One of my buddies bought four seasons of Futurama for $5 from the Haji store. I'm trying to get him to get me a copy of Serenity and Lord of War. He said to check back on Wednesday, since that's when he gets his new stuff. I just hope my damn tuff box gets here soon, because it has my XBOX in it.

I kind of gave up on Brothers K, and am now reading James DeLillo's Underworld, which was recommended to me years ago by my high school senior English teacher. I'm still living out of my ruck, but at least I have a bed now, and a little rug. When the unit we're replacing moves out, I'll have a very nice room.

Sunday, October 02, 2005

Mortars

"...of the embattled flaming multitude
Who rise, wing above wing, flame above flame,
And, like a storm, cry the Ineffable Name,
And with the clashing of their sword-blades make
A rapturous music..."
-Yeats

I got mortared yesterday, twice.
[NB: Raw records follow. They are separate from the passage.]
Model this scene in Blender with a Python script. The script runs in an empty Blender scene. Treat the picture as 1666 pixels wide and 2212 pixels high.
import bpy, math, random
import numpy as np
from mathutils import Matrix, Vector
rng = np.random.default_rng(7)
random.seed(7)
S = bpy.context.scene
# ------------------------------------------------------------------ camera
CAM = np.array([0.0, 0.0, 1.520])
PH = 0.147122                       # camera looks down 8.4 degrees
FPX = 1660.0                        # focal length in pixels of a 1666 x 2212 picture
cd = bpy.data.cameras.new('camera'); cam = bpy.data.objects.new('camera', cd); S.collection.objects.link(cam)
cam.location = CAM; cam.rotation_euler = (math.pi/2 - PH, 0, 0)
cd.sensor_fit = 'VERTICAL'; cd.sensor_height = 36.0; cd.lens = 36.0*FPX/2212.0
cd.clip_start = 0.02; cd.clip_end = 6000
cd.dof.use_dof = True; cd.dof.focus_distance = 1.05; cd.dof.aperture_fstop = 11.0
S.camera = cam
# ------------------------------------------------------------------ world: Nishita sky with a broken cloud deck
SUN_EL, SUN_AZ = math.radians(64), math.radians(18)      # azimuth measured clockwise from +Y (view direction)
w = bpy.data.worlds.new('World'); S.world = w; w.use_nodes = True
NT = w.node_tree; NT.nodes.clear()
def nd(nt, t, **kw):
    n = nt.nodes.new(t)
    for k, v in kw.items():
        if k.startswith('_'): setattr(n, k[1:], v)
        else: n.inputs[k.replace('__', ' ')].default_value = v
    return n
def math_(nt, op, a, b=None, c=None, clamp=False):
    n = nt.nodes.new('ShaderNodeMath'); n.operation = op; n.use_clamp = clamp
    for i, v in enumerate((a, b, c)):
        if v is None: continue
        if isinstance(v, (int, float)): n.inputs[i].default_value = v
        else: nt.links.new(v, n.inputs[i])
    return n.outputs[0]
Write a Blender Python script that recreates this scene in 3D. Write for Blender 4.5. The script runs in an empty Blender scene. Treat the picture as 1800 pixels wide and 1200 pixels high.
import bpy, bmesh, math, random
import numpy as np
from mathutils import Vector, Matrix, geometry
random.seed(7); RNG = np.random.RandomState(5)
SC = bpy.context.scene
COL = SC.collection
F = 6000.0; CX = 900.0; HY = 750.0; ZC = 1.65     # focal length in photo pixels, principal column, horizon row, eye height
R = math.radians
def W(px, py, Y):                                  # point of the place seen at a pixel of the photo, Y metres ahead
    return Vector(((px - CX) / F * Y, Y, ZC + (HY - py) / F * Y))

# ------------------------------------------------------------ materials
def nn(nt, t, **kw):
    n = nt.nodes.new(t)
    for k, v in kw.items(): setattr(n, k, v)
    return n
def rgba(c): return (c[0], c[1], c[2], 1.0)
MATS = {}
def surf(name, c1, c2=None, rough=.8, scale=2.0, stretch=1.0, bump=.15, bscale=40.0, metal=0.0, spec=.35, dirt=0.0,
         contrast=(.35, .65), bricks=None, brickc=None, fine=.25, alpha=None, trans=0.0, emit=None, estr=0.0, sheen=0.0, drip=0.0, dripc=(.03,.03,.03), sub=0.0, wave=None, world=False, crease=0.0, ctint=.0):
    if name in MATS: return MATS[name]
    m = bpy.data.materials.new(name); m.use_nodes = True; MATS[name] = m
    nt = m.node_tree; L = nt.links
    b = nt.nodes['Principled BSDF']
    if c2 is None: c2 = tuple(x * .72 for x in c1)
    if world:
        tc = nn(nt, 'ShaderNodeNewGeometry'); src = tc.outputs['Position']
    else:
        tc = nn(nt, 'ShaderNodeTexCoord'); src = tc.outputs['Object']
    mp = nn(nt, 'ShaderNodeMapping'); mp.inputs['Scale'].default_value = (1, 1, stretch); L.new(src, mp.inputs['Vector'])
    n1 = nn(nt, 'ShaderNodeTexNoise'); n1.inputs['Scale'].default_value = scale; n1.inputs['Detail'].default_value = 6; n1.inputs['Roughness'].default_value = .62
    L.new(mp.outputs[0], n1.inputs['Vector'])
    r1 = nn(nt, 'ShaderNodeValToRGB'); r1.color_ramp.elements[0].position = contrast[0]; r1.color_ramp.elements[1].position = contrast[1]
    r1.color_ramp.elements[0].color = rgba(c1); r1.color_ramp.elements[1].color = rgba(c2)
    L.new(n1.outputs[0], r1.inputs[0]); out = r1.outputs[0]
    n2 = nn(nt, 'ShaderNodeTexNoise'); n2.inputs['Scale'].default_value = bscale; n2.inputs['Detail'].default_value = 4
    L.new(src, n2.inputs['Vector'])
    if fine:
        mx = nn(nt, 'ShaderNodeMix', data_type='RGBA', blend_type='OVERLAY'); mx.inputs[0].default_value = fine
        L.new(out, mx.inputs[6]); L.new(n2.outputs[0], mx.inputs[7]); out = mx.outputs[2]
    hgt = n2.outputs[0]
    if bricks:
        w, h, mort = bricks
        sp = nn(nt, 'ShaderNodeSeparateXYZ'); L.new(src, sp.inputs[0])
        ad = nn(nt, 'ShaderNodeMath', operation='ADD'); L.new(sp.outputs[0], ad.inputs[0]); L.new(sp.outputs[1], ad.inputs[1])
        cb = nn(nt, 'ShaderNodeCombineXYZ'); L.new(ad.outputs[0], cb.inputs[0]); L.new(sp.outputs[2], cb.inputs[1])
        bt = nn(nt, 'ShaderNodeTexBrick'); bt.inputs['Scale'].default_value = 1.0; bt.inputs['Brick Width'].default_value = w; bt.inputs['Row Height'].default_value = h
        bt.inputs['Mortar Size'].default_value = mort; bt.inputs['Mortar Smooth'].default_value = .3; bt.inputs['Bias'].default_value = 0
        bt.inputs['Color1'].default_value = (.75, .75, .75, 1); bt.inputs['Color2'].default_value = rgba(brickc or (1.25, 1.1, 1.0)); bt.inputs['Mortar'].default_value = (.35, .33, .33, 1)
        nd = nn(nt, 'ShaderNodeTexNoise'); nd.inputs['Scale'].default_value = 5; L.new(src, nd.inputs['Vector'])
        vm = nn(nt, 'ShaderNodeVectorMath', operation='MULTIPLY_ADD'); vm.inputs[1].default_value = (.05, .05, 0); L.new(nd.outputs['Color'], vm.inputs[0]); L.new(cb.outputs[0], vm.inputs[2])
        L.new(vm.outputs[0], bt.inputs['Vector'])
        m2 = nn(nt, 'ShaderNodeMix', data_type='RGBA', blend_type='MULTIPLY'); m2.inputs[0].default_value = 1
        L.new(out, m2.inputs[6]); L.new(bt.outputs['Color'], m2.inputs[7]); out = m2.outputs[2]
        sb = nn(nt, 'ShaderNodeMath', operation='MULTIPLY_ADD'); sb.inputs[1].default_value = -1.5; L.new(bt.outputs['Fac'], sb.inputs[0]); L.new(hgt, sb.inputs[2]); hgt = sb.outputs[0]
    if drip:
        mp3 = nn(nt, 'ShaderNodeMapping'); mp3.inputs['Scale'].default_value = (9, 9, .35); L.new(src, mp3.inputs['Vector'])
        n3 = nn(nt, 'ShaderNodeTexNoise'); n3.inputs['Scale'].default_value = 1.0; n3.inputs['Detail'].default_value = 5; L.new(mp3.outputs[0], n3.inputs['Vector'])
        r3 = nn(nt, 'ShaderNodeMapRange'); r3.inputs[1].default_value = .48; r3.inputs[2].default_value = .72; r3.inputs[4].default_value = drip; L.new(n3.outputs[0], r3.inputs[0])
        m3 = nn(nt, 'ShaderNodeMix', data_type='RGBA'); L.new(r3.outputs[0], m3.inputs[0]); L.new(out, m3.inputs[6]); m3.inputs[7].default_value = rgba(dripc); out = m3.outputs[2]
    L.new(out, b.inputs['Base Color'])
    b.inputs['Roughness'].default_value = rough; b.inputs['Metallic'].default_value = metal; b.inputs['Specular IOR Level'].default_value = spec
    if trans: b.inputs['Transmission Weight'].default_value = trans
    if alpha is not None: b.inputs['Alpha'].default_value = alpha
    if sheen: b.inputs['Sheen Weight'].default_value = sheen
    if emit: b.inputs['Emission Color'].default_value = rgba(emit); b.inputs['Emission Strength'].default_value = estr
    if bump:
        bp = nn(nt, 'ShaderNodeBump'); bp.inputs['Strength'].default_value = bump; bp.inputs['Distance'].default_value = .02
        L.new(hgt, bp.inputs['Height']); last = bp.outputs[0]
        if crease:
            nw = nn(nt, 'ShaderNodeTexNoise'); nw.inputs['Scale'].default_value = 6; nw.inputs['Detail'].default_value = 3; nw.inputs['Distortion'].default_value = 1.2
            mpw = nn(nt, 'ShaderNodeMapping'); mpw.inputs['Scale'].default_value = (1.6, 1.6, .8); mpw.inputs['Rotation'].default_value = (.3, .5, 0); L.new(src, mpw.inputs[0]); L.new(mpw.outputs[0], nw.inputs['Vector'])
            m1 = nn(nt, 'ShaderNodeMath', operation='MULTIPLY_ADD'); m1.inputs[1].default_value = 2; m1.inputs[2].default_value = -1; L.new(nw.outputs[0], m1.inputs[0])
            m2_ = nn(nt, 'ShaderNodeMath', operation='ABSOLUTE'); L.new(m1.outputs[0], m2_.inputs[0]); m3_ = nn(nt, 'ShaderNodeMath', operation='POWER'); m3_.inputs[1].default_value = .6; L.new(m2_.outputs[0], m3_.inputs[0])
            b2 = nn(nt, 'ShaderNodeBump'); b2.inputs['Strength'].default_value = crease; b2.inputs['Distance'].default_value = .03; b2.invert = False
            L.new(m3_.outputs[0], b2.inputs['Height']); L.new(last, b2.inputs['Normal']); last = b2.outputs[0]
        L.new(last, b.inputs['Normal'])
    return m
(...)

I was nowhere near danger, so don't worry. It's just odd that I come to a base that's so safe, that never sees action, and twice in one day I am close to it. I think the local terrorists are just trying to test out this new group of soldiers coming in. I feel sorry for them once the outgoing unit leaves; of all the brigades in all the divisions in the Army, ours is probably the worst to pick a fight with. We're going to bring the wrath of God down on these idiots.

It was kind of surreal. I've been training for combat for six years, almost, and now I'm in it. It's like an athlete, I guess, not able to believe he's finally playing in the championship game. Of course, plenty of good soldiers are in a lot worse situation that I'm in, but still. Incoming mortars. Just drives home how real it is now.

However, I am very excited about this place. I hope we stay all year. I am in a very good place and am very excited about my job. I can't remember being this optimistic about work. Hopefully the head shed will just stay in their lane and let me do my job, and it'll be great.

To my family and friends: if you know where I am, or my job, or what unit I'm a part of, don't post it on here. This is for security reasons. Also don't post my full name. I just want to be sure I don't get in trouble with command.

Well, I'm going to try to call Jen. Take care, all.